It wasn't me. You can't prove anything.


2016-03-06

Don’t want to Jinx it

Friday was a good day. Work was not easy. I learned some new procedures. Some things got done. I severed my beliefs from reality. It went well. The world is still out to get me, but it is okay somehow. I made it home alive. The family is OK. None of the idiots running for president is all that far out front. The foundation of the universe is built on the will of a dreaming god.

Saturday was pretty good. I watched Inside Out. It made me cry and it was a good thing. The show is about crying being a good thing. It was about growing up.
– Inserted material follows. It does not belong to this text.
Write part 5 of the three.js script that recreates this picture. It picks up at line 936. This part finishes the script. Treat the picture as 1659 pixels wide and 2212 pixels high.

I hear someone put together just the outside scenes of the show and it still made a good movie. That is just how that production company works.

I’m turning 50 in a couple years. For the first time in my life I’m looking forward to a year. This frightens me. I have never looked forward to a birthday or getting older in my life. It has always not been all that bad. Now I’m terrified of jinxing it by looking forward to getting older.

My eye doctor, when I was 21, told me I was good to go on the vision front until I was 50. Strange things happen to eyes after age 50. Still, I look forward to the half century mark. I mean, shit happens. Shit happens whether you jinxed it or not. Shit happens to good people and shit happens to bad people.  Shit happens to people who never had shit happen to them.

I still don’t want to jinx it. Do I let myself feel OK about it?

As we age, bad things seem to happen more often when it comes to health. That is just accepted. I have a history of fearing things long before they hit me. When I was younger, I feared going bald. Now I embrace it. I never feared going gray, but it is happening right now and it is no big deal. It really is distinguished.

Real illnesses of course are different. Few folks look upon a health scare as a right of passage. That is what i fear this time. The prediction by my old eye doctor haunts me. I must not let fear guide my life. I must take the reins and put my will in to it. We must all do the best we can with what we have and then do it again, and again.